The garden as entangled

It's all with a macro lens, even the far away shots, because I'm too (lazy?) to change lenses. Focus with macros is always about choices. But there are ways and ways. I choose ways, myself. Others might do the opposite. Regardless it's work and insect bites or vice versa. 
This is bud.
She's a tough one, so don't make fun of her name.

Gangland Flowers
I thought these fellas looked like they could pretty much take out anybody.

Monday 6 July 2015

More on the Storm Fairy

Part of my rewrite for The Storm Fairy includes new illustration. In the end, it's possible that none of my illustrations will make it into the book, even if it is accepted, but I feel the need to include them. After all, most a little over half were done as part of my Illustration class.
For the most part, I'm happy with them. What I see in completed pictures is pretty much what I saw in my head. It also gives me a chance to make the village more diverse. It's pretty important to me that it be so, but I didn't want to do this carelessly. I wanted to do the research that allows me to depict people as more than just variations in skin tone, or stereotypes—although the point of the fairytale is to have types, especially traditional types of people. I wanted all the people to fit together, regardless of their ethnicity. Villagers are tidy, they all wear hats to keep their hair under cover. The women wear aprons and the children, who start with a freer feel and pastel colours wear increasingly uniform clothes in darker/richer colours as they age toward adulthood. Except for Erin, who's a little weird.

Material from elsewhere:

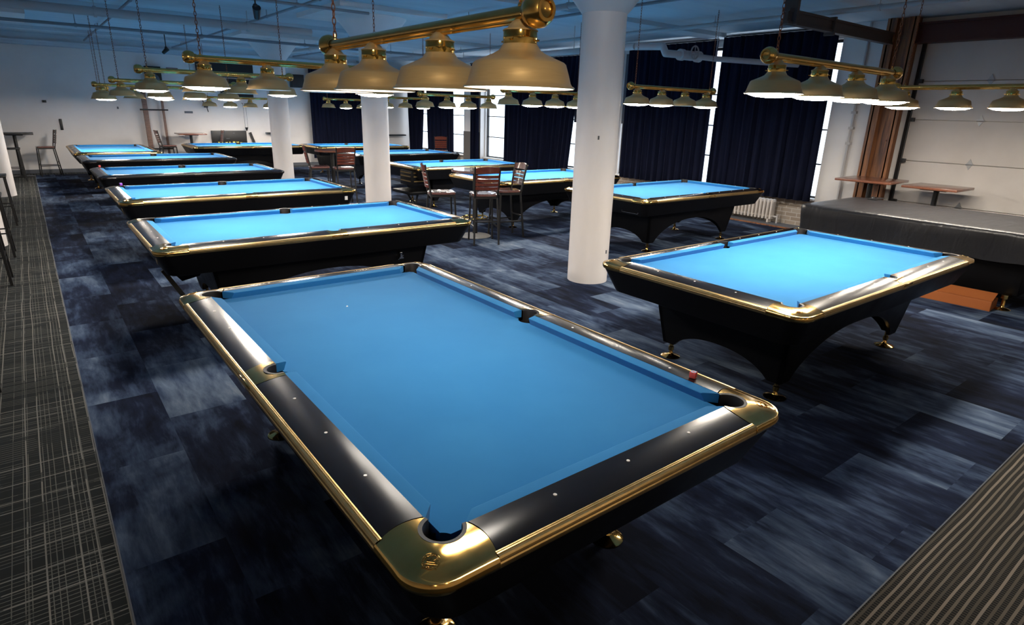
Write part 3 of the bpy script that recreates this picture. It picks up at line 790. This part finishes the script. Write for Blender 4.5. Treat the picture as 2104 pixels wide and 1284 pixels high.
# ------------------------------------------------------------------ hanging lights
def chain_bm(x, z0, z1):
    b = new_bm(); n = int((z1-z0)/.032)
    for i in range(n):
        z = z0+(i+.5)*(z1-z0)/n; pts = []
        for k in range(8):
            a = 2*PI*k/8; u, v = .009*math.cos(a), .021*math.sin(a)
            pts.append(Vector((x+u, 0, z+v)) if i % 2 else Vector((x, u, z+v)))
        for k in range(8): tube(b, pts[k], pts[(k+1) % 8], .0028, 4)
    return b
def add_light(loc, rz, label, offs, lits, half, group='brass lights over the pool tables', drop=0, proto={}):
    """loc z = rim height of the shades"""
    t = thing('billiard_light', label, 'pool table light', (loc[0], loc[1], loc[2]), rz, group)
    L = half*2; key = round(half, 3)
    def me(name, fn, m, sm=40):
        k = (name, key if name in ('bar', 'chain') else 0, m.name, round(loc[2], 2) if name == 'chain' else 0)
        if k not in proto: proto[k] = finish(fn(), name, m, sm)
        return proto[k]
    def add(name, mesh, par, x=0):
        o = bpy.data.objects.new(name, mesh); C.objects.link(o); o.parent = par; o.location = (x, 0, 0); return o
    zb = .235
    def barf():
        b = new_bm(); tube(b, (-half, 0, zb), (half, 0, zb), .024, 20); tube(b, (-half, 0, zb-.020), (half, 0, zb-.020), .012, 12); return b
    add('bar', me('bar', barf, M_BAR), t)
    def capf():
        b = new_bm(); lathe(b, [(.026, -.06), (.030, -.055), (.030, -.045), (.045, -.035), (.053, -.012), (.053, .012), (.045, .032), (.036, .040), (.036, .044), (.026, .044), (.024, .034), (.010, .030), (0, .030)], 28)
        bmesh.ops.transform(b, matrix=Matrix.Rotation(PI/2, 4, 'Y'), verts=b.verts); bmesh.ops.translate(b, vec=(0, 0, zb), verts=b.verts); return b
    e = add('end_cap', me('end_cap', capf, M_BAR), t, half+.03)
    e = add('end_cap', me('end_cap', capf, M_BAR), t, -half-.03); e.rotation_euler = (0, 0, PI)
    zt = ZC-loc[2]
    for x in (-half+.06, half-.06):
        add('chain', me('chain', lambda: chain_bm(0, zb+.03, zt), M_RUST, 0), t, x)
        def hookf():
            b = new_bm(); tube(b, (0, 0, zb+.015), (0, 0, zb+.05), .006, 8); ball(b, (0, 0, zb+.025), .012, 8); return b
        add('hook', me('hook', hookf, M_BAR), t, x)
    def shf():
        b = new_bm(); lathe(b, [(.190, 0), (.1925, .003), (.190, .007), (.183, .010), (.178, .018), (.170, .045), (.159, .078), (.152, .084), (.120, .097), (.090, .110), (.072, .120), (.062, .134), (.058, .140)], 56)
        return b
    def inf():
        b = new_bm(); lathe(b, [(.189, .001), (.181, .009), (.168, .045), (.156, .077), (.12, .094), (.07, .117), (.05, .135), (0, .14)], 48); return b
    def nkf():
        b = new_bm(); lathe(b, [(.057, .136), (.058, .142), (.0575, .158), (.0585, .160), (.0575, .162), (.057, .182)], 36)
        for k in range(4): tube(b, (.058*math.cos(k*PI/2+.4), .058*math.sin(k*PI/2+.4), .15), (.072*math.cos(k*PI/2+.4), .072*math.sin(k*PI/2+.4), .15), .003, 6)
        return b
    def cpf():
        b = new_bm(); lathe(b, [(.060, .181), (.058, .185), (.044, .191), (.034, .204), (.024, .213), (.014, .217), (.014, .225)], 36); return b
    def bulf():  # lit dome bulges below the rim, its shape standing in for bloom
        b = new_bm(); lathe(b, [(0, -.024), (.06, -.0225), (.12, -.017), (.16, -.005), (.174, .008), (.170, .014), (0, .014)], 40); return b
    def buld():
        b = new_bm(); lathe(b, [(0, .010), (.10, .011), (.165, .014), (.165, .02), (0, .02)], 40); return b
    def bul2():
        b = new_bm(); lathe(b, [(0, .02), (.02, .024), (.035, .045), (.03, .075), (.018, .10), (.016, .125)], 20); return b
    for x, lit in zip(offs, lits):
        s = add('shade', me('shade', shf, M_LAMPB), t, x)
        add('lining', me('lining', inf, M_WHITE), s)
        add('collar', me('collar', nkf, M_NECK), s); add('cap', me('cap', cpf, M_LAMPB), s)
        if lit == 1: add('bulb', me('bulb', bulf, M_LIT), s)
        elif lit == 3: add('bulb', me('bulb', bulf, M_FAR), s)
        elif lit == 4: add('bulb', me('bulb', buld, M_DIM2), s)
        elif lit == 2: add('bulb', me('bulb', buld, M_DIM), s)
        else: add('bulb', me('bulb', bul2, M_OFF), s)
    return t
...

Note: I'm trying to organize my two kinds of work, writing and visual art. So, I'm going to link back and forth between the two blogs that focus on one or the other. I discuss The Storm Fairy on Domus Comm, so if you're at all curious, click here.

Sunday 5 July 2015

The Storm Fairy

I've written a children's story that's been simmering in the back of my mind for a couple of years. It was inspired (kindled and seeded) by my good friend Nasnan Blacksheep.

I always felt that if I could only get the illustrations done, I could send it off to a publisher.
Want to know a secret?
They don't want writer/illustrators. They want written-only submissions.

Still, I've got a plan. It's a sucky plan, but I'm sticking to it!
Besides, I like my illustrations a lot. It's been great learning how, and a lot of fun playing with my characters.

I produced a picture book as part of my Illustration course (I just got my diploma in Graphic Design). But it had two issues:
1) I felt it was far too short in telling the story. I had to leave a lot out.
2) It was still too long for a picture book.

The solution: Make it a chapter book, instead. Those are longer, they can have a little denser text, and they're aimed at a slightly older group of kids, which is a better fit for my little tale of woeful weather.